Susanna Hoffs’ This Bird Has Flown & The Deep End

The Susanna Hoffs book event for the release of her new book ‘This Bird Has Flown” was my second time at an event at The Strand Bookstore in New York City but my first time in their rare books room, think a library in a mansion but with fairy lights and a cash register. I excitedly hoped to finally get to meet and thank Susanna for years of incredible music but that dream was crushed when a pre-signed copy of her book was handed to me at entry. No book signing, but there was the promise of a special musical performance and secret surprise moderator to look forward to. I was thinking maybe the moderator would be one of the other Bangles, perhaps Matthew Sweet who she did albums with, or possibly a New York celeb like Sandra Bernhard (in my wildest dreams). When a literary podcaster was announced as moderator, I didn’t catch her name (sure, I could research it, but this ain’t Wikipedia) because the voices in my head were screaming “Who’d they say? Who’s that? Should we get a vegan doughnut after this?

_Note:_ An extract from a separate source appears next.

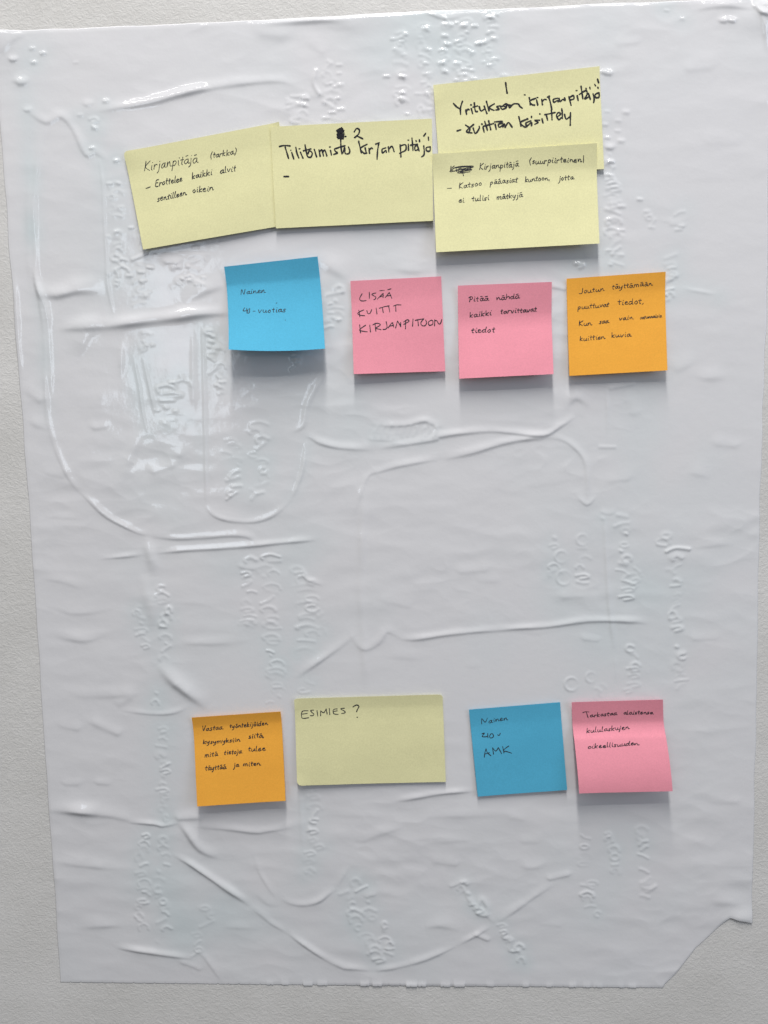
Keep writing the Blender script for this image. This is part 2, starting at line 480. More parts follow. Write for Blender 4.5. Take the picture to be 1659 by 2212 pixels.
# embossed old handwriting: (tile, x0, x1, y0, y1, height mm, lean)
LETTERS = [
    (1, 0, 885, 985, 215, 670, .62, 0), (1, 0, 1050, 1135, 160, 720, .62, 0), (1, 0, 1190, 1250, 130, 500, .62, 0), (1, 0, 1290, 1400, 130, 520, .65, 0), (1, 0, 1480, 1565, 85, 450, .6, 0),
    (1, 0, 440, 560, 400, 800, .55, 0), (1, 0, 200, 325, 620, 800, .5, 0), (1, 0, 1270, 1440, 490, 520, .5, 0),
    (0, 0, 700, 800, 1190, 1420, .55, 0), (0, 0, 700, 800, 1500, 1659, .5, 0), (0, 0, 590, 680, 770, 840, .55, 0), (0, 0, 960, 1400, 1600, 1659, .5, 0),
    (0, 1, 710, 840, 0, 210, .6, 0), (0, 1, 860, 1010, 0, 320, .55, 0), (0, 1, 1210, 1330, 0, 200, .6, 0), (0, 1, 1110, 1200, 60, 200, .4, 0),
    (0, 1, 1330, 1450, 480, 760, .6, 0), (0, 1, 1400, 1450, 780, 900, .4, 0), (0, 1, 1010, 1230, 780, 1090, .55, 0), (0, 1, 920, 1000, 500, 620, .4, 0), (0, 1, 1450, 1570, 1190, 1560, .65, 0), (0, 1, 1610, 1740, 1080, 1580, .6, 0),
    (2, 0, 600, 710, 1190, 1659, .6, 0), (2, 0, 600, 660, 1000, 1170, .55, 0), (2, 0, 850, 930, 1370, 1480, .5, 0), (2, 0, 950, 1130, 1380, 1500, .5, 0),
    (2, 1, 600, 720, -40, 60, .5, 0), (2, 1, 955, 1055, 0, 330, .5, 0), (2, 1, 560, 650, 1659, 1720, .4, 0),
    (1, 1, 445, 565, 200, 460, .6, 0), (1, 1, 235, 300, 630, 720, .6, 0),
    (0, 2, 1010, 1110, 480, 600, .6, 0), (0, 2, 1030, 1105, 620, 950, .6, 0), (0, 2, 870, 965, 610, 880, .6, 0), (0, 2, 980, 1060, 1170, 1240, .45, 0), (0, 2, 1010, 1090, 1400, 1659, .6, 0),
    (0, 2, 1570, 1660, 300, 720, .6, 0), (0, 2, 1540, 1650, 700, 770, .4, 0),
    (0, 3, 1020, 1110, -20, 140, .6, 0), (0, 3, 1010, 1090, 170, 330, .6, 0), (0, 3, 885, 975, 430, 1040, .55, 0), (0, 3, 1015, 1105, 450, 1080, .6, 0), (0, 3, 1290, 1390, 890, 1020, .6, 0), (0, 3, 1240, 1320, 1070, 1200, .5, 0), (0, 3, 980, 1040, 1120, 1220, .5, 0),
    (1, 2, 0, 150, 280, 460, .6, 0), (1, 2, 40, 160, 470, 860, .6, 0), (1, 2, 230, 420, 440, 620, .4, 0), (1, 2, 260, 410, 610, 900, .6, 0), (1, 2, 400, 460, 660, 760, .45, 0), (1, 2, 60, 180, 900, 1250, .55, 0), (1, 2, 270, 380, 1100, 1200, .5, 0),
    (1, 3, 340, 440, 140, 250, .55, 0), (1, 3, 320, 410, 290, 400, .5, 0), (1, 3, 335, 435, 400, 520, .55, 0), (1, 3, 310, 400, 540, 700, .5, 0),
    (1, 3, 620, 720, 720, 960, .6, 90), (1, 3, 760, 850, 1000, 1210, .55, 60), (1, 3, 540, 600, 800, 940, .5, 80), (1, 3, 590, 690, 920, 1240, .6, 160), (1, 3, 1270, 1350, 730, 950, .95, 180), (1, 3, 1560, 1650, 1010, 1260, .95, 150),
    (2, 3, 420, 520, 440, 660, .55, 0), (2, 3, 600, 690, 420, 690, .55, 0), (2, 3, 795, 875, 380, 600, .5, 0), (2, 3, 820, 930, 660, 830, .55, 0), (2, 3, 445, 565, 730, 980, .6, 20),
    (2, 2, 250, 350, 165, 250, .55, 0), (2, 2, 240, 370, 340, 400, .5, 0), (2, 2, 425, 520, 230, 460, .55, 0), (2, 2, 660, 770, 20, 250, .55, 0), (2, 2, 680, 800, 250, 570, .6, 0), (2, 2, 780, 830, 370, 480, .5, 0), (2, 2, 940, 1060, 140, 230, .45, 0), (2, 2, 1010, 1090, 290, 640, .55, 0), (2, 2, 1020, 1110, 650, 800, .5, 0),
    (2, 2, 720, 820, 870, 1160, .55, 0), (2, 2, 1030, 1150, 870, 1160, .55, 0), (2, 2, 540, 600, 1120, 1200, .45, 0),
    (1, 2, 230, 330, 360, 480, .35, 0),
]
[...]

Susanna was super sweet, funny and when she sang a couple of The Bangles hits and a few covers, her voice was perfection. The musical performance was the highlight and totally made the trip worth it. Susanna and the podcaster talked about the book in detail, which was a spoiler for the first 50 pages, thankfully the discussion ended before they got to the book’s ending. There was an audience Q&A where Susanna talked about her love of cover songs, her book’s inspirations, and her fear of flying. I wish I had read the book before the Q&A because I would have had tons of questions about more parallels between her main character’s life and her own.

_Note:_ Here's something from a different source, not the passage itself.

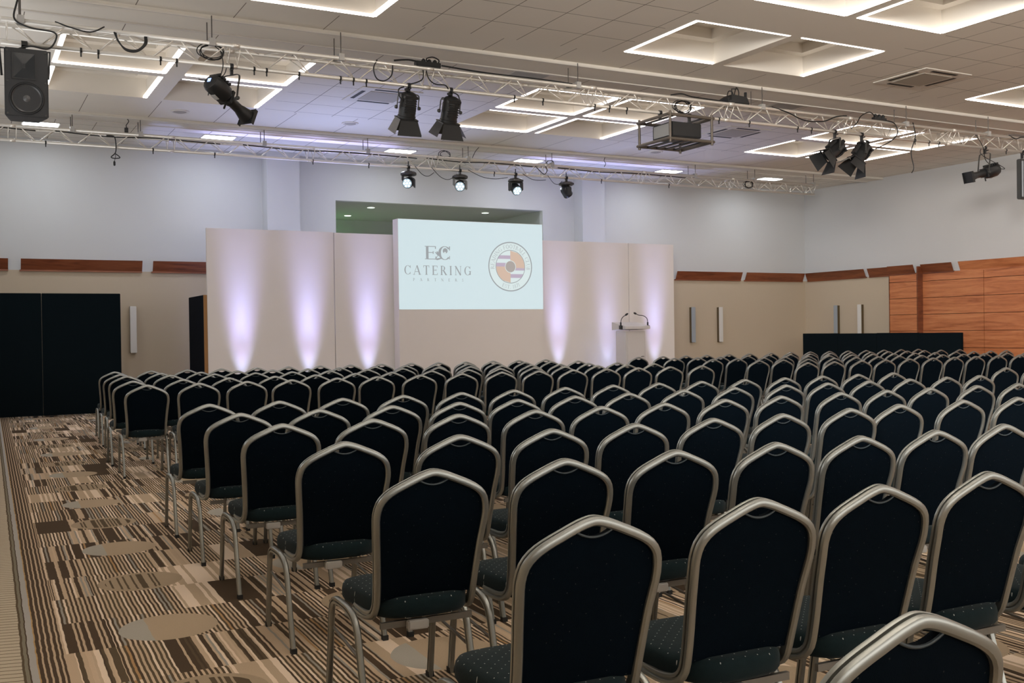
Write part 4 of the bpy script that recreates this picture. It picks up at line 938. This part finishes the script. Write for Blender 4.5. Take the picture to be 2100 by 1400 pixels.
cable([(14.4,yt,zt+.02),(14.42,yt-.03,4.60),(14.44,YC1-.06,4.35),(14.5,YC1-.06,4.1),(14.46,YC1-.05,4.0)],.008,'thin cable hanging straight down right of the pair of spotlights')
cable([(16.0,yt,Z1-.03),(16.15,yt-.03,4.55),(16.35,YC1-.07,4.34),(16.6,YC1-.07,4.22),(16.75,YC1-.05,4.18)],.007,'thin cable crossing down to the far right profile spotlight')
cable([(16.9,yt,zt),(17.05,yt-.03,4.76),(17.2,yt-.03,4.80),(17.4,yt,zt)],.010,'black cable bunched on the truss near its right end')
# far truss
yb=Y2-.01
cable([(2.30,Y2+.12,Z2-.03),(2.40,yb,Z2-.06),(2.44,YC2-.04,4.66),(2.43,YC2-.05,4.52),(2.36,YC2-.05,4.44),(2.42,YC2-.05,4.42),(2.50,YC2-.05,4.44),(2.43,YC2-.05,4.50)],.009,'black cable end dangling from the far truss, left of the stage')
T=thing('cable_connector','small black connector dangling on a short lead below the far truss','plug',(2.41,YC2-.05,4.34))
bm=BM(); lathe(bm,[(.012,-.045),(.018,-.03),(.018,.02),(.008,.035)],n=10); obj('plug_body',bm,RUB,T,sm=True)
bm=BM(); tube(bm,[(0,0,.03),(.02,0,.10),(.02,0,.17)],.005,6); obj('lead',bm,CABLE,T)
for a,b,sag,l in ((7.95,8.35,.16,'from left moving head up to the far truss'),(8.3,8.85,.20,'running left from the second moving head'),(9.1,10.0,.13,'between the second and third moving heads'),(10.35,10.9,.10,'right of the third moving head'),(10.95,11.3,.16,'running left from the fourth moving head')):
    cable([(a,YC2-.03,ZC2+.02),((a*2+b)/3,YC2-.05,ZC2-sag*.8),((a+2*b)/3,YC2-.05,ZC2-sag),(b,YC2-.03,ZC2-.08)],.006,'thin black cable %s'%l)
coil(8.55,Y2+.0,Z2+.06,.09,3,'tangle of black cable on top of far truss by the second moving head')
coil(10.95,Y2+.0,Z2+.05,.07,2,'small tangle of black cable on far truss above the fourth moving head')
cable([(10.6,Y2,Z2-.04),(10.72,Y2-.03,Z2-.16),(10.80,Y2-.03,Z2-.20),(10.86,Y2-.03,Z2-.12),(10.84,Y2,Z2-.02)],.008,'black cable loop hanging inside far truss before the fourth moving head')
coil(16.35,Y2+.05,Z2-.10,.10,4,'coil of dark cable hanging inside far truss near its right end')
cable([(9.3,Y2,ZC-.05),(9.22,Y2,5.0),(9.15,Y2,Z2+.03)],.006,'slanting black cable from the ceiling down to the far truss')
cable([(12.32,Y2,ZC-.05),(12.30,Y2,5.02),(12.34,Y2,4.96),(12.30,Y2,4.89)],.007,'short black cable dropping from ceiling to far truss, right part')
cable([(2.62,Y2,ZC-.05),(2.64,Y2,5.05),(2.60,Y2,4.98),(2.61,Y2,4.94)],.007,'short lead with a black plug hanging beside truss wires at left')
T=thing('junction_box','small black box dangling above the far truss at left','power socket',(2.60,Y2,4.90)); bm=BM(); box(bm,-.03,.03,-.02,.02,-.04,.04); obj('box_body',bm,BLACKM,T,bevel=.004)
for a,b,l in ((-.9,1.2,'left part'),(1.5,4.2,'left of the backdrop'),(4.6,8.0,'above the left beams'),(8.2,10.6,'above the screen'),(11.2,14.6,'above the lectern')):
    cable([(a,Y2+.1,Z2-.02),(a+(b-a)*.3,Y2+.12,Z2-.045),(a+(b-a)*.6,Y2+.10,Z2-.02),(b,Y2+.12,Z2-.035)],.010,'dark cable lying along the far truss, %s'%l,None)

Afterwards, since the store was closed, we had to exit down three floors via a back stairwell which was very behind the scenes and a bit creepy. Thirty to forty people were milling around outside with their Bangles LPs, 8X10’s and me with my When You’re A Boy CD (in my gay opinion, one of the best albums ever) in hopes of having a sec of her time when she left the building. There were two exits so I stood on the corner (not my first time) to scope them out. Susanna was quickly rushed out the side entrance into a waiting SUV without stopping. The crowd circled the vehicle even in the street (not me, I know that won’t stop a cabbie, I wasn’t going to be the first or last person they ran over that day) and when the SUV took off down the road, the mob chased after it and a few almost caught up to it at the next light. I was able to hold on to the hood until they hit that damn pot hole…yeah right, I wish I had that much follow-through.

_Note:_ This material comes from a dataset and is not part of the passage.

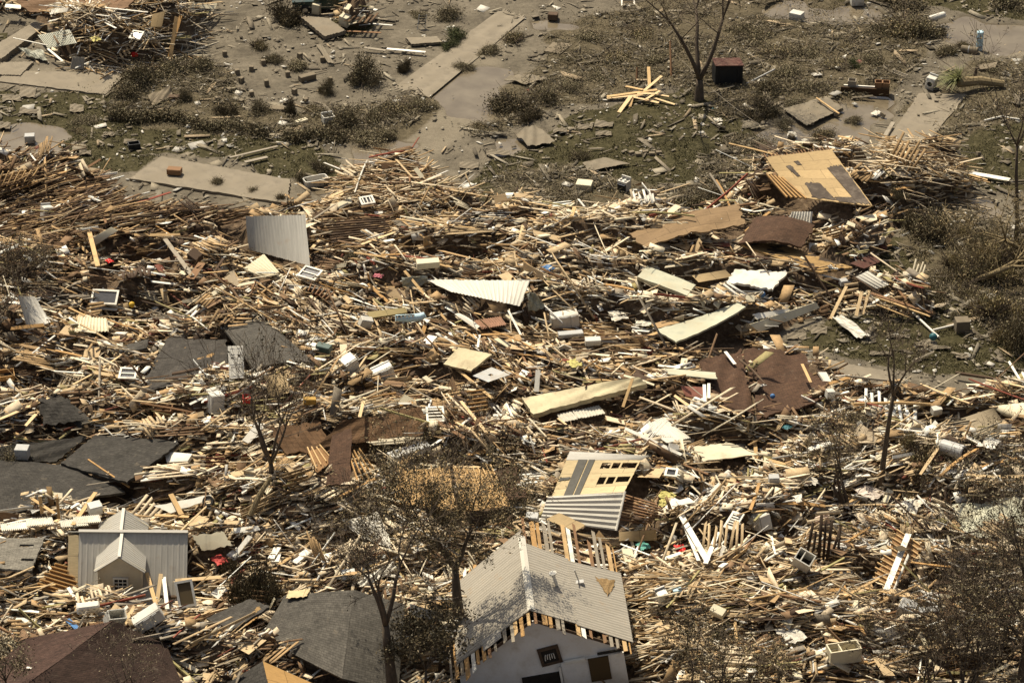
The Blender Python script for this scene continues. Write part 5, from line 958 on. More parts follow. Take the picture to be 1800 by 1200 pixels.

Alas, I walked back to my train with only my signed copy of “This Bird Has Flown” and some great memories. The book itself, is a rom-com (heavier on the rom but with a few laugh-out-loud moments) centered around one-hit-wonder pop star Jane Start, who is past her prime in pop years at 34, as she rebounds from a recent breakup and tries to reignite her career in order to keep from having to move in with her parents. The story is told from Jane’s quirky and sometimes random point-of-view, which is where many of the laughs come in. She’s juggling a new guy she just made out with on a plane and preparing for a sold-out show with a musical icon she has a past with. As with all good rom-coms, you know all will work out in the end, but who doesn’t love a happy ending? The story does take a few unexpected twists and turns, and is just as enjoyable and well-written as a Susanna Hoffs song.

Speaking of songs and happy endings, at the same time as her book dropped, Susanna quietly released a new album of covers called The Deep End. I assume they’re covers because of her appreciation of them and a few have a familiar sound, but again, I’m no researcher. The Deep End is the perfect showcase for Susanna’s retro-pop, adult contemporary sound. The album basks in Susanna’s distinctive voice and perky vibe, it’s a total feel good album. The thirteen-track album feels like a companion to “This Bird Has Flown” because many of the songs were chapter titles and are all about struggling with relationships and falling in love, which is the whole Jane Start experience.